Prompt:
Lines containing the word "picture" are to be counted; state their number and nothing further.

---+---

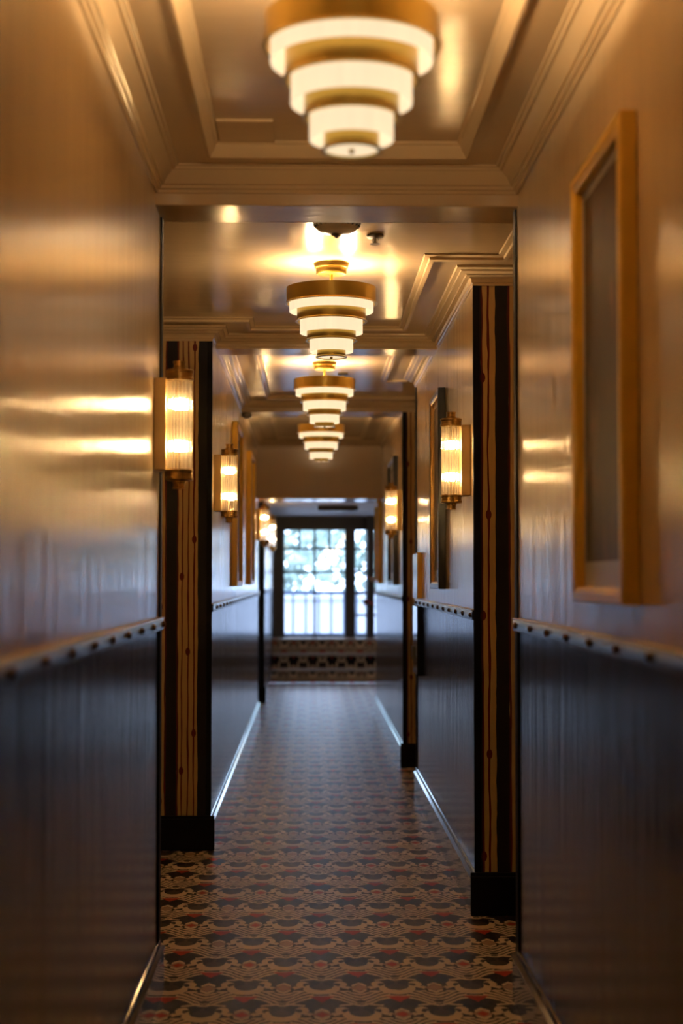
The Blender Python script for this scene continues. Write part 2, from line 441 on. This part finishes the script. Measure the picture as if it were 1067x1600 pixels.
# glazed end wall
WY = 21.5; SC = H/157
def wx(px): return (px-484)*SC
def wz(py): return (902-py)*SC+H
z0, z1 = wz(994), wz(825.5)
struct(bbox('wall_window', (-1.25, 2.95, WY, WY+.12, 0, z0-.03), M['window']))
struct(bbox('wall_window', (-1.25, 2.95, WY, WY+.12, z1, TOP), M['window']))
WN = [0]
def window(xa, xb, vs, hs, extra=()):
    WN[0] += 1
    bm = bmesh.new(); t = .030
    box(bm, xa-.002, xa+.025, WY+.02, WY+.08, z0-.03, z1); box(bm, xb-.025, xb+.002, WY+.02, WY+.08, z0-.03, z1)
    box(bm, xa+.025, xb-.025, WY+.02, WY+.08, z1-.025, z1+.002); box(bm, xa+.025, xb-.025, WY+.02, WY+.08, z0-.032, z0+.02)
    for x in vs: box(bm, x-t/2, x+t/2, WY+.03, WY+.07, z0+.02, z1-.025)
    for z in hs: box(bm, xa+.025, xb-.025, WY+.032, WY+.068, z-t/2, z+t/2)
    for (x, za, zb) in extra: box(bm, x-t/2, x+t/2, WY+.034, WY+.066, za, zb)
    o = struct(obj('window_%d' % WN[0], bm, M['window']))
    g = bbox('pane', (xa+.01, xb-.01, WY+.048, WY+.052, z0, z1), M['pane'], o)
def wpost(xa, xb, mat=None, y0=WY-.02): struct(bbox(trim(), (xa, xb, y0, WY+.12, z0-.04, z1+.02), mat or M['window'], bevel=.004))
hs5 = [wz(857.5), wz(893), wz(927), wz(961)]
window(wx(444.5)-.025, wx(538.5)+.025, [wx(491.5)], [wz(857.5), wz(894)], [(wx(467.5), wz(857.5), z1-.02), (wx(515), wz(857.5), z1-.02)])
wpost(wx(428.5), wx(442.5)); window(wx(400)-.02, wx(428.5), [wx(413)], hs5)
wpost(-1.25, wx(400)-.02)
wpost(wx(541), wx(555.4)-.02); window(wx(555.4)-.025, wx(571.5)+.025, [], hs5)
wpost(wx(572.5)+.02, wx(582), y0=WY-.05); window(wx(582), wx(640), [wx(600), wx(620)], hs5)
wpost(wx(640), wx(655)); window(wx(655), wx(715), [wx(675), wx(695)], hs5); wpost(wx(715), 2.95)
# tall dark post in front of the glazing
struct(bbox(trim(), (wx(573), wx(583), WY-.16, WY-.06, RZ*3, FZ), M['window'], bevel=.004))
# outside
struct(bbox('ground', (-14, 16, 21.63, 60, -.35, -.25), M['deck']))
struct(bbox('porch_floor', (-4, 6, 21.63, 24.2, .2, .42), M['deck']))
r = empty('porch_railing', (0, 23.9, .42), 'blue-grey balustrade on the porch outside the glazed end wall', 'railing')
rz = 1.12
def rel(o, r): 
    for v in o.data.vertices: v.co -= r.location
    return o
rel(bbox('top_rail', (-3, 5, 23.87, 23.93, rz-.42+.42-.03, rz+.03), M['railing'], r), r)
rel(bbox('bottom_rail', (-3, 5, 23.88, 23.92, .48, .52), M['railing'], r), r)
for i in range(26):
    x = -1.2+.19*i; rel(bbox('baluster', (x-.014, x+.014, 23.886, 23.914, .42, rz-.03), M['railing'], r), r)
def tree(x, y, zc, rad, label, i):
    t = empty('tree', (x, y, -.25), label, 'tree')
    bm = bmesh.new(); tube(bm, [(0, 0, 0), (.05, 0, zc*.5), (0, .05, zc)], .12); obj('trunk', bm, M['bark'], t)
    bm = bmesh.new(); rr = random.Random(i)
    for k in range(900):
        d = Vector((rr.gauss(0, 1), rr.gauss(0, 1), rr.gauss(0, 1))).normalized()*rad*rr.uniform(.45, 1)
        c = Vector((0, 0, zc))+Vector((d.x, d.y, d.z*.8)); s = rr.uniform(.08, .2)
        a = Vector((rr.gauss(0, 1), rr.gauss(0, 1), rr.gauss(0, 1))).normalized(); b = a.orthogonal().normalized()
        vs = [bm.verts.new(c+a*s), bm.verts.new(c+b*s*.6), bm.verts.new(c-a*s), bm.verts.new(c-b*s*.6)]; bm.faces.new(vs)
    obj('foliage', bm, M['leaf'], t)
tree(-.9, 33, 2.3, 1.7, 'pale green tree seen through the left panes of the end window', 1)
tree(1.5, 36, 2.5, 1.8, 'pale green tree seen through the right panes of the end window', 2)
sl = empty('pane_glint_bulbs', (.3, 25.2, 0), 'made-up strand of bulbs standing in for warm glints in the right panes of the end window', 'stand-in lights')  # invented bulbs, in place of warm light spots in the glass
pts = [((px-484)*25.2/2500-.3, .09*(i % 3), (902-py)*25.2/2500+H) for i, (px, py) in enumerate(((502, 874), (509, 884), (514, 876), (511, 862), (519, 866), (524, 874), (527, 860), (533, 850), (540, 838)))]
bm = bmesh.new(); tube(bm, [(p[0], p[1], p[2]+.075) for p in pts]+[(.8, 0, 2.9)], .004, 6); obj('cable', bm, M['black'], sl)
bm = bmesh.new(); tube(bm, [(.8, 0, -.25), (.8, 0, 2.95)], .03, 10); obj('pole', bm, M['railing'], sl)
for p in pts:
    bm = bmesh.new(); lathe(bm, [(0, -.045), (.025, -.035), (.035, 0), (.022, .035), (.012, .045), (.012, .07), (0, .07)], 16, p); obj('bulb', bm, M['pane_glint'], sl, True)
b = empty('garden_wall', (0, 29, -.25), 'low white garden wall beyond the porch railing', 'wall')
rel(bbox('wall_panel', (-8, 9, 28.9, 29.1, -.25, .95), M['pale'], b), b); rel(bbox('coping', (-8, 9, 28.85, 29.15, .95, 1.03), M['pale'], b), b)

# ---------------- tiered ceiling lights
def lamp(y, cz, label, proto=None):
    r = empty('tiered_ceiling_light', (CX, y, cz), label, 'ceiling light', 'tiered brass ceiling lights down the corridor')
    k = H; Z = lambda q: (1+q)*H-cz
    bm = bmesh.new(); c0 = 0
    lathe(bm, [(0, 0), (.053*k, 0), (.053*k, -.006), (.050*k, -.012), (.050*k, -.020), (.046*k, -.022), (.046*k, -.040), (.043*k, -.046), (0, -.046)], 48); obj('canopy', bm, M['brass'], r, True)
    bm = bmesh.new(); lathe(bm, [(0, -.04), (.0075, -.04), (.0075, Z(.80)), (0, Z(.80))], 16)
    o = obj('stem', bm, M['brass'], r, True)
    tiers = [(.1365, .867, .818, .126, .795), (.1055, .850, .765, .094, .730), (.0758, .768, .707, .065, .674), (.045, .699, .657, None, None)]
    for i, (rd, zt, zb, rw, zw) in enumerate(tiers):
        bm = bmesh.new(); a = rd*k; t = .0025
        lathe(bm, [(a-.003, Z(zt)), (a-.003, Z(zb)+.008), (a+.003, Z(zb)+.003), (a+.003, Z(zb)), (a-.0055, Z(zb)), (a-.0055, Z(zt))], 72, closed=True); obj('brass_band', bm, M['brass'], r, True)
        if rw:
            zt2 = zt-.012; b_ = rw*k
            bm = bmesh.new(); lathe(bm, [(b_, Z(zt2)), (b_, Z(zw)), (b_-.004, Z(zw)), (b_-.004, Z(zt2))], 72, closed=True); obj('opal_shade', bm, M['opal'], r, True)
            # spider arms tie the tier to the stem
            bm = bmesh.new()
            for q in range(3):
                an = q*2*math.pi/3+.5; tube(bm, [(0, 0, Z(zt2)-.004), ((b_+.002)*math.cos(an), (b_+.002)*math.sin(an), Z(zt2)-.004)], .0022, 6)
            obj('spider', bm, M['brass'], r)
    bm = bmesh.new()
    lathe(bm, [(0, Z(.657)+.004), (.0415*k, Z(.657)+.004), (.0415*k, Z(.657)+.009), (0, Z(.657)+.009)], 48); obj('bottom_diffuser', bm, M['opal'], r, True)
    bm = bmesh.new(); lathe(bm, [(0, Z(.657)-.006), (.004, Z(.657)-.005), (.006, Z(.657)), (.006, Z(.657)+.004), (0, Z(.657)+.004)], 16); obj('finial', bm, M['brass'], r, True)
    bm = bmesh.new()
    # inner opal floor closing the second tier, lit by the bulbs
    for rw, zz in ((.096, .775), (.0667, .715)):
        lathe(bm, [(.0, Z(zz)), ((rw-.004)*k, Z(zz)), ((rw-.004)*k, Z(zz)+.003), (0, Z(zz)+.003)], 48)
    obj('inner_diffuser', bm, M['opal'], r)
    return r
def bulblight(y):
    for dx, dy in ((.07, .03), (-.07, -.03)):
        l = bpy.data.lights.new('ceiling_bulb', 'POINT'); l.energy = LAMP_W/2; l.color = WARM; l.shadow_soft_size = .022
        o = bpy.data.objects.new('ceiling_bulb', l); C.objects.link(o); o.location = (CX+dx, y+dy, 1.862*H)
for y, cz, lab in ((3.30, CZ1, 'nearest and largest tiered brass ceiling light, cut by the top of the frame'),
                   (6.44, CZ, 'second tiered brass ceiling light, sharp, with its round canopy and stem in view'),
                   (9.43, CZ, 'third tiered brass ceiling light, just below the second one'),
                   (12.28, CZ, 'farthest and smallest tiered brass ceiling light, before the plain header'),
                   (.30, CZ1, 'tiered brass ceiling light above the camera, out of the picture')):
    lamp(y, cz, lab); bulblight(y)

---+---

Answer to this task:
2